Of those 26 victories, 25 came in stakes—and they didn’t write nearly as many of those ersatz overnight stakes as is done today.

Eleven of her added money wins were graded, often winning as the highweight, four scores coming in New York, including a stakes record run in the G1 Prioress; 1:08.26. Recognition for her considerable achievements has been long overdue.

Indeed, we’re well aware that Lava Man was a California-bred, but that never troubled him, nor was it a problem for 2014 Horse of the Year California Chrome.

We’re not fond of compilers, preferring dominance in our Hall of Famer performers. But $5.2 million is a lot of compiling; the only other Cal-breds to earn more are brother Hall of Famers Tiznow, Best Pal and California Chrome.

If that statistic doesn’t make him a real Hall of Fame deal, then maybe three straight Hollywood Gold Cup victories and back-to-back Big Cap scores speaks to his genuine class.

His charm, however, was that he is one of those rare Thoroughbreds best termed as “the people’s horse.” They may come along far more often than do the freaks, but it’s still rare when a horse can warm the crossover hearts of latter-day sports fans.

People who will attend the Racing Museum and Hall of Fame on Union Avenue deserve to read a plaque that honors the racing memories he created.

Chris Antley was, as a modern day athlete, the whole package; charismatic, handsome, with a soft, quick smile. And let’s not forget naturally gifted, especially on the grass?

But like many modern athletes, he too had addiction demons which, in his case, led to his death at the unseemly age of 34.

His death was officially categorized as a drug overdose, but the Los Angeles police department called it something else; a homicide, beaten to death from “severe trauma to the head.”

Sad doesn’t begin to describe his fate; profoundly tragic is more like it.

Rightfully, the Hall will celebrate his achievement between the fences. In 17 years, the “Ant Man” won nearly 3,500 races, including two Kentucky Derbies and a Preakness. He was the country’s leading rider in 1985, led all New York riders four years later, and was the Saratoga riding champion in 1990.

But I’ll remember him for two most unusual feats. In 1989, he won nine races in a single day; four at Aqueduct and five at the Meadowlands. During that period he won at least one race a day for 64 consecutive days.

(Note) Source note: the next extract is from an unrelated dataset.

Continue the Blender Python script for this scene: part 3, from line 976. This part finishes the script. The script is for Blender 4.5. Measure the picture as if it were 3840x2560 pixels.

Joe DiMaggio never did that.

Like Xtra Heat, King Leatherbury’s inclusion into racing’s pantheon was long delayed. Through last week, his 6,454 career victories ranks him 4th in wins all-time, and among those number 52 individual training titles in Maryland; 26 at Pimlico, 26 at Laurel.

He also won four training titles at Delaware Park, twice leading the nation in total victories. An innovator, Leatherbury was among the first trainer, if not the first, to recognize the critical importance of form cycles, using Sheets figures to acquire a wealth of profitable new acquisitions.

While claimers were his stock and trade, “the King” also showed a deft hand with quality stakes runners, including Taking Risks, Thirty Eight Pace, Ah Day and the mare, Catatonic, Belmont Park’s Grade 1 Hempstead winner in 1987.

However, contemporary fans recognize his brilliant handling of a prolific turf sprinter, a “people’s horse” named Ben’s Cat, which Leatherbury also bred and owns. The hard-hitting gelding has earned $2.3 million the hard way, winning 22 stakes, four of them graded.

And, so, 180 panel members got the 2015 Hall of Fame vote absolutely right. Good for them, and good for these worthy honorees and their connections, with thanks for providing lots of victories and memorable moments along the way.